A persistent obstacle for "world-formula" programs is that key dimensionless couplings—most notably the fine-structure constant alpha—are measured but not derived. This paper isolates one number that IS derived in closed form from the SSOT-hard nucleus of the Mittermeier RG Attractor: kappaM: = lambda (0) = e^- (2 + ln (rho) ) = e^-2 / rho, where rho is the plastic constant (rho³ = rho + 1). Numerically, kappaM = 0. 102162. Equivalently, the rescaled constant x: = e² * kappaM = 1/rho is the unique positive root of x³ + x² - 1 = 0, making the plastic-constant lock explicit. The defining point is structural: kappaM is locked at the UV boundary u = 0 with no fit freedom, as a consequence of a closed parameter lock in the attractor's two-threshold normal form. We then show that this purely attractor-derived constant sits in a tight web of near-resonances with electromagnetism and geometry: kappaM approx 14 * alpha, kappaM approx 1 / (pi² - 11 * alpha), 14 * alpha * (pi² - 11 * alpha) approx 1, where the first relation holds at the level of -13. 245 ppm when alpha is taken at the CODATA-2022 recommended value.

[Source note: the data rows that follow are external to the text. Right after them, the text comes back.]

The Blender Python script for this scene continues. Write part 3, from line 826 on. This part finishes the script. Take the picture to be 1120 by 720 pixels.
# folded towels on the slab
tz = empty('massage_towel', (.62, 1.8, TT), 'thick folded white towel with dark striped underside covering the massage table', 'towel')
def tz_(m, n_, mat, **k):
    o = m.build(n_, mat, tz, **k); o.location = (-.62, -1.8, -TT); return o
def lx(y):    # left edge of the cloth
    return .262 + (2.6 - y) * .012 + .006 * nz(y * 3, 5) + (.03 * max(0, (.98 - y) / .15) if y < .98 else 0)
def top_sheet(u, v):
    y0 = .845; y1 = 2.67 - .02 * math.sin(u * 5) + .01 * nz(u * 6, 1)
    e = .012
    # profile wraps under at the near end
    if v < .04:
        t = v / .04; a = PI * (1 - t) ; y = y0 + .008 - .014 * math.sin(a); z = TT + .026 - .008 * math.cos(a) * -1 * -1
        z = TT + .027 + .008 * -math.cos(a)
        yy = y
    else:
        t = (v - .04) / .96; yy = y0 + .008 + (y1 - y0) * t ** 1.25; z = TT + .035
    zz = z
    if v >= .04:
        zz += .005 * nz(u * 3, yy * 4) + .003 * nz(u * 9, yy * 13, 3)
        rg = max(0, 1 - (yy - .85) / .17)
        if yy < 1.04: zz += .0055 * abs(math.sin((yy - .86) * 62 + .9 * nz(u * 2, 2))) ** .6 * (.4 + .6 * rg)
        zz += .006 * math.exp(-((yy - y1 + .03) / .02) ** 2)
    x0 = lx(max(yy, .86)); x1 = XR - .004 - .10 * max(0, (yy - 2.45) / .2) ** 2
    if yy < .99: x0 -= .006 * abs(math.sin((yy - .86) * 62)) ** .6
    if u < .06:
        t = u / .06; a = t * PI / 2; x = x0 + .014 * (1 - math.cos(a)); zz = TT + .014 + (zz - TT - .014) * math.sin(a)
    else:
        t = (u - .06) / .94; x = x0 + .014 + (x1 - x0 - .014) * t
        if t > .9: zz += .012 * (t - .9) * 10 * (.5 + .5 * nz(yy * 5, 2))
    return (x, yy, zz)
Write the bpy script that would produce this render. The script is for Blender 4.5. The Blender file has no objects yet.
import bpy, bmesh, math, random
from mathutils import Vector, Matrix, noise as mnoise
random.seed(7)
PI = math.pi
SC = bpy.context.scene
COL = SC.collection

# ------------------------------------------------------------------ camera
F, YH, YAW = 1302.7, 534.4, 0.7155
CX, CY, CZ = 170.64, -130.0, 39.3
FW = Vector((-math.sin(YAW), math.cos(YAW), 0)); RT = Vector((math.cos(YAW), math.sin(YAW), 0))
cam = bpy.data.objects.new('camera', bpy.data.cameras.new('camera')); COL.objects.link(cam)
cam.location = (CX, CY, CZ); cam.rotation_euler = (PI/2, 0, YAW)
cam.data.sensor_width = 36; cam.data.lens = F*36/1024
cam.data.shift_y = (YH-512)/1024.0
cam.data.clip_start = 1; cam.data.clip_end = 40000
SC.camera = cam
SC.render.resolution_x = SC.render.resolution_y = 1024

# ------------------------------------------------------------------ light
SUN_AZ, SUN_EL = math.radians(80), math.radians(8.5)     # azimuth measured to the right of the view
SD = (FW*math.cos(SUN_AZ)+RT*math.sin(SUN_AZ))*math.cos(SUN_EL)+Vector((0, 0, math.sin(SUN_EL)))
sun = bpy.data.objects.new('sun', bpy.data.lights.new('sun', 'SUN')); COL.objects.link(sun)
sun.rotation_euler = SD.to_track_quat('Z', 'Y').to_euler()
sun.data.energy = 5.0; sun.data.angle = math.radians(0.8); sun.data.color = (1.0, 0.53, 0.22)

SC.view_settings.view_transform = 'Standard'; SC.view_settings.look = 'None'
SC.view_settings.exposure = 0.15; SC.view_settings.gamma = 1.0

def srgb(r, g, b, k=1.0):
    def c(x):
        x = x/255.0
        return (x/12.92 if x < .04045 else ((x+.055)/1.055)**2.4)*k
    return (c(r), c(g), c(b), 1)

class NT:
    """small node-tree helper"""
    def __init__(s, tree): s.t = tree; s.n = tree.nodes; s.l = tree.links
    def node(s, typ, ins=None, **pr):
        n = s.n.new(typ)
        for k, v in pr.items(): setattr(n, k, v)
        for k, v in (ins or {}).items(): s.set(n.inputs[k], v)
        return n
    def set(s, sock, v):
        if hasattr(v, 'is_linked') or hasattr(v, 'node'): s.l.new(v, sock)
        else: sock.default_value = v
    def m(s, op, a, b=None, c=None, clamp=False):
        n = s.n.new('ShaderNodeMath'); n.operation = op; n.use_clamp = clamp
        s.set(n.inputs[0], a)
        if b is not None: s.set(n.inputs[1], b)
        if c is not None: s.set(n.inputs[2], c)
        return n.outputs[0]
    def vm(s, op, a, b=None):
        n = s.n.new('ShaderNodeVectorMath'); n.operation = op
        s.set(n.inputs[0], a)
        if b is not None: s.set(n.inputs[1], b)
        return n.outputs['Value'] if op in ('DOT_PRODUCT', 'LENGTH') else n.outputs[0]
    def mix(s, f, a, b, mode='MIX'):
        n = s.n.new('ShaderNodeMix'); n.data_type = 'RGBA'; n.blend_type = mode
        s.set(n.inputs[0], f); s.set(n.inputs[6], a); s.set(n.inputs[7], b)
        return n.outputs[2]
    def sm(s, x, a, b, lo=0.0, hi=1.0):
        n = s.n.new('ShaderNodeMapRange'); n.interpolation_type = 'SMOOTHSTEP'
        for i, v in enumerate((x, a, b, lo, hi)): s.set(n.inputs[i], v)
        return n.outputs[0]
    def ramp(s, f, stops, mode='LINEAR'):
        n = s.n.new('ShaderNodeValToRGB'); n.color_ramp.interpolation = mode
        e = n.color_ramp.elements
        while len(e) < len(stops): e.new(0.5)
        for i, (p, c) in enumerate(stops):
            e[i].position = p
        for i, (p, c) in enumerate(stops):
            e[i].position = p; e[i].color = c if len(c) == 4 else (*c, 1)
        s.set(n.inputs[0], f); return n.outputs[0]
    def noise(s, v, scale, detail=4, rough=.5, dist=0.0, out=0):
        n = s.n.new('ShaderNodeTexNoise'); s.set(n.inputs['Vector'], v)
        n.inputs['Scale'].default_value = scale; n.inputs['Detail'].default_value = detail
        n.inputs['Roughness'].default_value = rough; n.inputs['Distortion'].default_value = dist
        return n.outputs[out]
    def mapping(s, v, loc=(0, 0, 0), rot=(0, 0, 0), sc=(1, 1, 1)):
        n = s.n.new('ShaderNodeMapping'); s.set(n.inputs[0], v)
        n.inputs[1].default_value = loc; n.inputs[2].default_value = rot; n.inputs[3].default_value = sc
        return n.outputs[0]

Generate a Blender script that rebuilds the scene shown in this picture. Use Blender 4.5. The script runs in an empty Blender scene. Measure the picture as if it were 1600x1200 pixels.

We interpret this as evidence for a Mittermeier kappa-alpha-pi Bridge Relation: a simple, integer-structured coupling law linking the fine-structure constant to (pi, rho, e) via kappaM, with controlled residual corrections. The present work is intentionally "step one": it does not attempt a full quantum-gravity construction. Instead, it isolates a concrete, falsifiable bridge between a gravity-side boundary constant and precision metrology, with enough structure to support sharp follow-up tests (scheme robustness on the attractor side; scale matching and running on the QED side).